§ Task instructions
Set down the listing below verbatim, but only from its first line through the line containing "palm(p.x, p.y, -2.4, p.z, 2.2, 22, 'tallest".

§ Source material
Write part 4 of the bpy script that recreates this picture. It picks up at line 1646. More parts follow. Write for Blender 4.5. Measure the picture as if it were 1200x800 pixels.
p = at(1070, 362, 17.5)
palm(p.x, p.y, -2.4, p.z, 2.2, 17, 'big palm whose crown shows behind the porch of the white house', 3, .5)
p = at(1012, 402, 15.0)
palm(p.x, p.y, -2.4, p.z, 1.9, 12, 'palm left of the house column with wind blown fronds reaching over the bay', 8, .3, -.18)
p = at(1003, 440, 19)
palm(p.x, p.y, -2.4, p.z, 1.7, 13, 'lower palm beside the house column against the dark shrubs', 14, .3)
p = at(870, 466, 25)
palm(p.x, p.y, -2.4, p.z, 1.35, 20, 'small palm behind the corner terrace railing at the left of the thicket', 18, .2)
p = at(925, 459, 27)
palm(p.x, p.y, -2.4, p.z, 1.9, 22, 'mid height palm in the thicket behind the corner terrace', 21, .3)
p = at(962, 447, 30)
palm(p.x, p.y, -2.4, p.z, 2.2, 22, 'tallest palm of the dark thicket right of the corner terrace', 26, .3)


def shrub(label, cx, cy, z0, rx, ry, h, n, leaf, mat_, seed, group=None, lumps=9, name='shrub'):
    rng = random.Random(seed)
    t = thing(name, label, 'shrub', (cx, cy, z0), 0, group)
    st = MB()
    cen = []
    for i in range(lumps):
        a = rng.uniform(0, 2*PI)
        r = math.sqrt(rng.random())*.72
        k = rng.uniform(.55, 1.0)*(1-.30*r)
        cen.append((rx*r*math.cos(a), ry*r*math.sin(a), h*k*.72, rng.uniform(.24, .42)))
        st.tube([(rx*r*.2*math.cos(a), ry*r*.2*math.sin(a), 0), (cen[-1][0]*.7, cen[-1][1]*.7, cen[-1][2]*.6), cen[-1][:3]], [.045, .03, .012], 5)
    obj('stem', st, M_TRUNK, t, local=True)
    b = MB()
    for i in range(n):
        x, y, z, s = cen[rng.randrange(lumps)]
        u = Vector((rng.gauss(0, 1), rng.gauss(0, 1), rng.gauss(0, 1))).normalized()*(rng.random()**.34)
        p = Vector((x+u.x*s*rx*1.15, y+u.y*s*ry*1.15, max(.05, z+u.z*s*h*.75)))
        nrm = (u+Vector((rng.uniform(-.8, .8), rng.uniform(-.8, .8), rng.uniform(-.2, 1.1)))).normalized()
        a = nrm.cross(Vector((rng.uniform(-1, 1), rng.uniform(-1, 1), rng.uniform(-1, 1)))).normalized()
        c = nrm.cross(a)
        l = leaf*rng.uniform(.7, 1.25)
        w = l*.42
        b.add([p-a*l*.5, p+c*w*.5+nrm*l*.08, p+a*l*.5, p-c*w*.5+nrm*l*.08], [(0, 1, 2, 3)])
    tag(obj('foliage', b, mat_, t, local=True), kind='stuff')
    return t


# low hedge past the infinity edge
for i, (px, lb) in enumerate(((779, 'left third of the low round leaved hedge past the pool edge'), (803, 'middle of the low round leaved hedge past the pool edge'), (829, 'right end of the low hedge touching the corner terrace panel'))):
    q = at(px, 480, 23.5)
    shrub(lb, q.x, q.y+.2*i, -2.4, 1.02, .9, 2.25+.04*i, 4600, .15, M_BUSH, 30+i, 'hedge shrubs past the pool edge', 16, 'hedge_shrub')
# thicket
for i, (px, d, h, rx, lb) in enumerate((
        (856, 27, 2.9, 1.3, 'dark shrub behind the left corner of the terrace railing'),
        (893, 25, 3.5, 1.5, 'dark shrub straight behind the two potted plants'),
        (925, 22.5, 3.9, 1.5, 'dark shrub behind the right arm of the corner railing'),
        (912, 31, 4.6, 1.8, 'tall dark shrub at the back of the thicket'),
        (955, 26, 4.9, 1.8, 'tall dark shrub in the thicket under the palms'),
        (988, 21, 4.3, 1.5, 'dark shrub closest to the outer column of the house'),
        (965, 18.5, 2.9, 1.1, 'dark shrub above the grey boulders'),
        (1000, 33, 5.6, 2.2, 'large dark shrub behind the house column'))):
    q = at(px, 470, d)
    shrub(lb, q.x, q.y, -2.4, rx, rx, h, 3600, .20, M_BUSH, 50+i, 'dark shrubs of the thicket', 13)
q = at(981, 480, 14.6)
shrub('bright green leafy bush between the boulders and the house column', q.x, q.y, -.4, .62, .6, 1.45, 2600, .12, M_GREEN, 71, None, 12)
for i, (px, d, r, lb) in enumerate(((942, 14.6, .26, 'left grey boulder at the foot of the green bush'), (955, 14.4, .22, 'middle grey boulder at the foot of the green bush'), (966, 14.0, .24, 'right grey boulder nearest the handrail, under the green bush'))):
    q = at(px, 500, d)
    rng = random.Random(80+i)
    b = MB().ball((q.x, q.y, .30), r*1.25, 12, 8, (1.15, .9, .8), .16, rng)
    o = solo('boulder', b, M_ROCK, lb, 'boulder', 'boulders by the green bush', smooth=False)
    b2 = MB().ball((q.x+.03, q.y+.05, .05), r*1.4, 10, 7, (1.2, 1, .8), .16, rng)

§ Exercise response
Write part 4 of the bpy script that recreates this picture. It picks up at line 1646. More parts follow. Write for Blender 4.5. Measure the picture as if it were 1200x800 pixels.
p = at(1070, 362, 17.5)
palm(p.x, p.y, -2.4, p.z, 2.2, 17, 'big palm whose crown shows behind the porch of the white house', 3, .5)
p = at(1012, 402, 15.0)
palm(p.x, p.y, -2.4, p.z, 1.9, 12, 'palm left of the house column with wind blown fronds reaching over the bay', 8, .3, -.18)
p = at(1003, 440, 19)
palm(p.x, p.y, -2.4, p.z, 1.7, 13, 'lower palm beside the house column against the dark shrubs', 14, .3)
p = at(870, 466, 25)
palm(p.x, p.y, -2.4, p.z, 1.35, 20, 'small palm behind the corner terrace railing at the left of the thicket', 18, .2)
p = at(925, 459, 27)
palm(p.x, p.y, -2.4, p.z, 1.9, 22, 'mid height palm in the thicket behind the corner terrace', 21, .3)
p = at(962, 447, 30)
palm(p.x, p.y, -2.4, p.z, 2.2, 22, 'tallest palm of the dark thicket right of the corner terrace', 26, .3)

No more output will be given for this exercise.